Write out the listing, please, but only from its first line through the line containing "COL = scene.collection", exactly as given and without pictures.
*-*-*
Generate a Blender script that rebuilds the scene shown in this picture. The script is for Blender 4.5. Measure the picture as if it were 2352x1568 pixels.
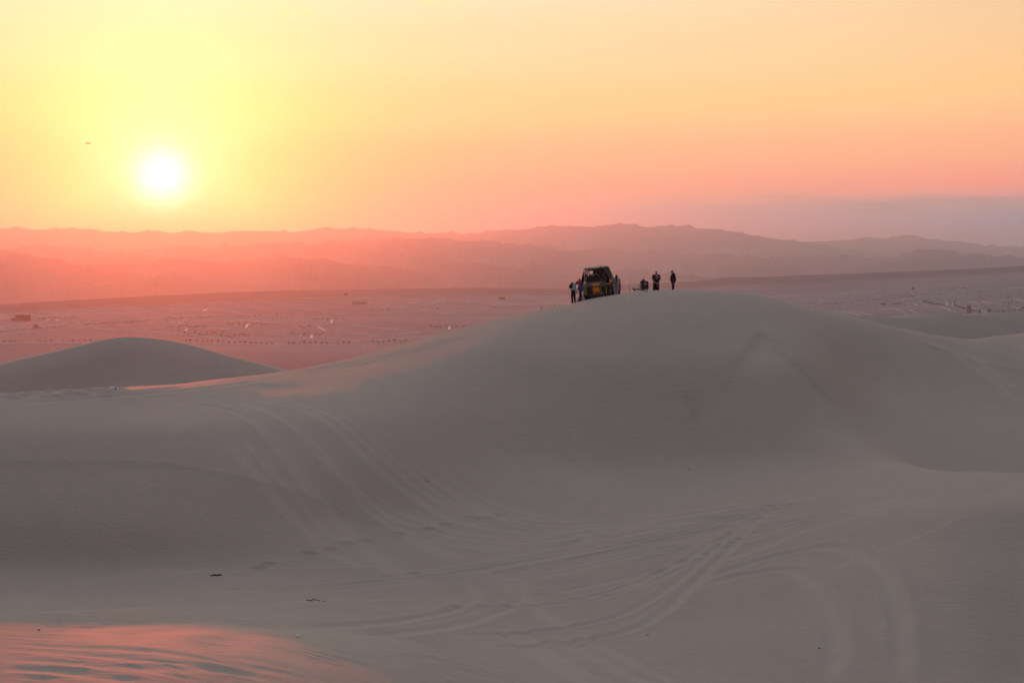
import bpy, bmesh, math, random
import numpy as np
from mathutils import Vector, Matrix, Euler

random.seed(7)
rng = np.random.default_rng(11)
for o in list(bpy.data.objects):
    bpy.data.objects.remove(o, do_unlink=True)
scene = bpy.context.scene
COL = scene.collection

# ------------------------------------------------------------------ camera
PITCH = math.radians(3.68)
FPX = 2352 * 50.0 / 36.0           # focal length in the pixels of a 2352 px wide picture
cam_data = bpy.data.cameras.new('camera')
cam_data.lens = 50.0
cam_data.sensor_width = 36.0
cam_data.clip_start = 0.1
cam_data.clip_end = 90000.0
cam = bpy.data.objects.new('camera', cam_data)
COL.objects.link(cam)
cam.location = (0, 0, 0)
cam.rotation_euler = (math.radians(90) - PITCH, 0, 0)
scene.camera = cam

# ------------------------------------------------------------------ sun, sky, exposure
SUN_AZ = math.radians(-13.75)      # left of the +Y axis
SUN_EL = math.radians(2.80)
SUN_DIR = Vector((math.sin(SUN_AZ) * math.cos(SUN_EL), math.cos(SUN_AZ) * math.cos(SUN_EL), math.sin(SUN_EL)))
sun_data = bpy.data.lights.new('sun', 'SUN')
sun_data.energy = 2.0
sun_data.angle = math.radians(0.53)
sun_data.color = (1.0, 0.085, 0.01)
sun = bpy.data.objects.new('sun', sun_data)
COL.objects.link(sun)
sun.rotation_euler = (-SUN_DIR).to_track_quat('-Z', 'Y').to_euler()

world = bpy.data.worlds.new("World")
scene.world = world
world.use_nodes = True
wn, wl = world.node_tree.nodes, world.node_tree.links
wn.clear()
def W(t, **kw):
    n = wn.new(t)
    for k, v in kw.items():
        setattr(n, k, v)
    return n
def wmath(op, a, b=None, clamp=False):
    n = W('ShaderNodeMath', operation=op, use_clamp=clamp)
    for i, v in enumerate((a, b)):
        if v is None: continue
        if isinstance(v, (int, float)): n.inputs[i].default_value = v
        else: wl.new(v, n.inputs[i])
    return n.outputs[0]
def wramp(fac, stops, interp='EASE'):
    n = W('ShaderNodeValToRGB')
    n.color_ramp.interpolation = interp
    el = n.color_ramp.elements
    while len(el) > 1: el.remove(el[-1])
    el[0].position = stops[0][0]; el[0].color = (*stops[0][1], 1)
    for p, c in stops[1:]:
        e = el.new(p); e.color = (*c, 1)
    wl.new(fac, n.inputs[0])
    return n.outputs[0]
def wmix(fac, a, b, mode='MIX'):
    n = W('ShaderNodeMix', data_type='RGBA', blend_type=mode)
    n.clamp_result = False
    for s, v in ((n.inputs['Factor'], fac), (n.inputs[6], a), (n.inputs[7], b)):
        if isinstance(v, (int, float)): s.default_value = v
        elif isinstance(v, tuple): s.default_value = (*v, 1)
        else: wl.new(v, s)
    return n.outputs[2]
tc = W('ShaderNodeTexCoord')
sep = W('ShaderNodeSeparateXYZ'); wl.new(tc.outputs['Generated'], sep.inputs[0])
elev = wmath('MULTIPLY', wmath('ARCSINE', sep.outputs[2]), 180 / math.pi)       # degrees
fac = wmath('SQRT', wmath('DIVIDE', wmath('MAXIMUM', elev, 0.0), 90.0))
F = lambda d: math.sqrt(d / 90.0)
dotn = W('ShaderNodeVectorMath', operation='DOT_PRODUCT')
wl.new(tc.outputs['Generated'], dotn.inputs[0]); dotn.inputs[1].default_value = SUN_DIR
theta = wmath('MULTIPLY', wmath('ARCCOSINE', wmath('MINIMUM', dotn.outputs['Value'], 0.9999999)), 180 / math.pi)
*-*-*
# [WORKED SOLUTION]
Generate a Blender script that rebuilds the scene shown in this picture. The script is for Blender 4.5. Measure the picture as if it were 2352x1568 pixels.
import bpy, bmesh, math, random
import numpy as np
from mathutils import Vector, Matrix, Euler

random.seed(7)
rng = np.random.default_rng(11)
for o in list(bpy.data.objects):
    bpy.data.objects.remove(o, do_unlink=True)
scene = bpy.context.scene
COL = scene.collection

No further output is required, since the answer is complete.